We investigate intensity-duration-frequency (IDF) relations. They describe the major statistical characteristics of extreme precipitation events (return level, return period, time scale) and provide information on the probability of exceedance of certain precipitation intensities. IDF relations help to visualize either how extreme (in terms of probability/frequency/return period) a specific event is or which intensity is expected for a given probability. We model the distribution of extreme precipitation in an extreme-value statistics setting. To increase model efficiency, we include the duration and model a duration-dependent GEV. The durations range from minutes to days and are modeled in one single model in order to prevent quantile-crossing and to assure that estimated quantiles are consistent. This way, we are capable of considering large-scale influences by using covariates for the GEV parameters.

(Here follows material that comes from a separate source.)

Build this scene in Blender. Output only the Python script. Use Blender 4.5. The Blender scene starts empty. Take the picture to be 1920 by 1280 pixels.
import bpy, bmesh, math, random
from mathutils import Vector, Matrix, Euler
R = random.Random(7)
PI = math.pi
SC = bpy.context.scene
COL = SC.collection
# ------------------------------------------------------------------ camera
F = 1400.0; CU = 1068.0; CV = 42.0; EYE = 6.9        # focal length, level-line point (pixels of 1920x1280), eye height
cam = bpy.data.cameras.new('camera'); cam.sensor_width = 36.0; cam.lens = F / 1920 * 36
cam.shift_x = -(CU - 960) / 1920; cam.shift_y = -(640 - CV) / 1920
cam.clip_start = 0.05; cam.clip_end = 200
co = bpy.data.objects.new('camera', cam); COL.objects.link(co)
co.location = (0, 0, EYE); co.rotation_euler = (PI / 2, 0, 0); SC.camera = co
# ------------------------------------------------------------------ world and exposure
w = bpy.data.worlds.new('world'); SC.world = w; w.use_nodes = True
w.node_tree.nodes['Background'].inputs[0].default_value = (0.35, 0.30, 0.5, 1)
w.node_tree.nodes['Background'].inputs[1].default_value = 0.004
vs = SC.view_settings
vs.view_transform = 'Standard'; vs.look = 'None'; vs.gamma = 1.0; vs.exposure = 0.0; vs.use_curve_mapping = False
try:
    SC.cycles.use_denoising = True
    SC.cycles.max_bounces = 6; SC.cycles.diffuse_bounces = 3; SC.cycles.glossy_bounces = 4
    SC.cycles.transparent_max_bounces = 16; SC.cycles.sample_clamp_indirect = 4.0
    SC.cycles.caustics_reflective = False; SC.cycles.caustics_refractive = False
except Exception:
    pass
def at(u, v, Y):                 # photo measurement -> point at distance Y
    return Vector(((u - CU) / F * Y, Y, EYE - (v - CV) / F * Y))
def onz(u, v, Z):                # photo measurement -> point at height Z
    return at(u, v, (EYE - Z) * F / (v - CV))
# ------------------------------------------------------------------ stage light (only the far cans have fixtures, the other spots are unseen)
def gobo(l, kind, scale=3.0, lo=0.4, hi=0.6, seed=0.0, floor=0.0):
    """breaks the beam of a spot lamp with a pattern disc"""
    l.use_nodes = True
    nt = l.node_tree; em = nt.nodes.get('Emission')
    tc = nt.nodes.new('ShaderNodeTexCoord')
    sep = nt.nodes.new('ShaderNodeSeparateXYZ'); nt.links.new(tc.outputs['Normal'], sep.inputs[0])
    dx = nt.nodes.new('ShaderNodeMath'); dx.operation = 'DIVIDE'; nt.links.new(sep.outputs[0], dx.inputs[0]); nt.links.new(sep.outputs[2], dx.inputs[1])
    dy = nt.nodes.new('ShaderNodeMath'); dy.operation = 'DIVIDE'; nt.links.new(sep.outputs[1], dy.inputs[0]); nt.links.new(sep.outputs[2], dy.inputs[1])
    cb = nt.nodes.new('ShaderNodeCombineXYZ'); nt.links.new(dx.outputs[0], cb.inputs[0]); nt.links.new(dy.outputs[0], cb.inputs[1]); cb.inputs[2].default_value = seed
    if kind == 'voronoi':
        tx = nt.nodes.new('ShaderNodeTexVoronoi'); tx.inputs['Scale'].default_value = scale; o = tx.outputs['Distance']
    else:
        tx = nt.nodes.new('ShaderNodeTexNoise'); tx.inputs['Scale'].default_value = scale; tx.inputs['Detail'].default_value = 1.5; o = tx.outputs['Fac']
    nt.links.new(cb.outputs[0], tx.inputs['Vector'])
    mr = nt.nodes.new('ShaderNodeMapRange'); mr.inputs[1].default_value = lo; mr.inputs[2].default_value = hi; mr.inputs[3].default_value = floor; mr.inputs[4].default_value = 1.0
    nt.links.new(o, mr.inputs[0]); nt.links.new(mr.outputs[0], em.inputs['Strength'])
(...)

The influence of climate change is included by letting the GEV parameters (covariates) depend on the covariates NAO, temperature, humidity, blocking and year (as a proxy for climate change). We found an increase in probability of extreme precipitation with year and temperature, while the effect of the other variables depends on the season. We present a downscaling approach under the perfect-prognosis assumption as a proof-of-concept, where we use future values of large-scale covariates from climate projections to derive future GEV distributions. This poses some challenges because the polynomial dependencies of the past might not hold for an extrapolation into the future. Right now, our model is based on measurement stations, but we will give an outlook how we plan to include gridded datasets of precipitation observations or reanalyses.